As far as proposals go, I'm not a big fan of the big splashy scene. I'm shy, and I hate to be stared out, so I'd hate to be proposed to on a Jumbo-tron at ballgame or at a party or whatever. Just somehting sweet, initmate and personal.
Good luck.
- Anonymous1 decade ago
yes it is very old fashioned BUT very nice and very cute and very thoughtful and very respectful to seek approval! I LOVE the idea of a man asking the brides parents for their blessings! I believe that way everything is out in the open and everyone can we happy and supportive about the upcoming marriage!
= ]
- RosieLv 41 decade ago
Well my Hubby did speak to my Father when we planned to be married.. I will always love and remember what he said to us "Wisdom is doing today what you would do tommrow" Basically it was his way of saying he gave his blessing, I was only 17 and he was 21 so we acutally NEEDED it by law!!

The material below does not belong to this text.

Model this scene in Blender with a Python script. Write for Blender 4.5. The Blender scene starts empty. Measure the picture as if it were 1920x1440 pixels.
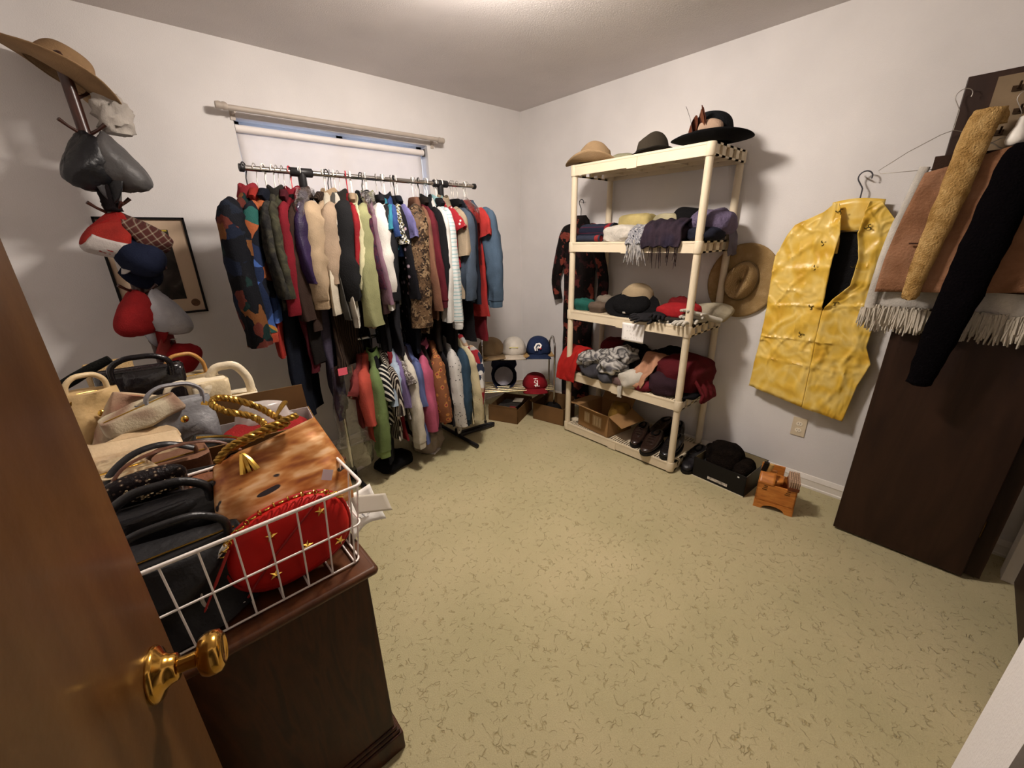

Now we have 3 young daughters and I hope that when the day comes they have chosen a Man who has enough respect for them and us to seek our blessing. It would be wonderful to feel included in our daughters lives even as they grow up!
Best of luck,
- JasmineLv 41 decade ago
I think that now-in-days most guys don't have the parent's blessing. If they love the girl, they ask.
My ex-husband did not have my parent's blessing,they knew him and liked him and all, but he didn't ask them.
I think now, you shouldn't have to ask the girl's parents if you wish to marry, because it isn't the parent's descion. It's the man and the woman's.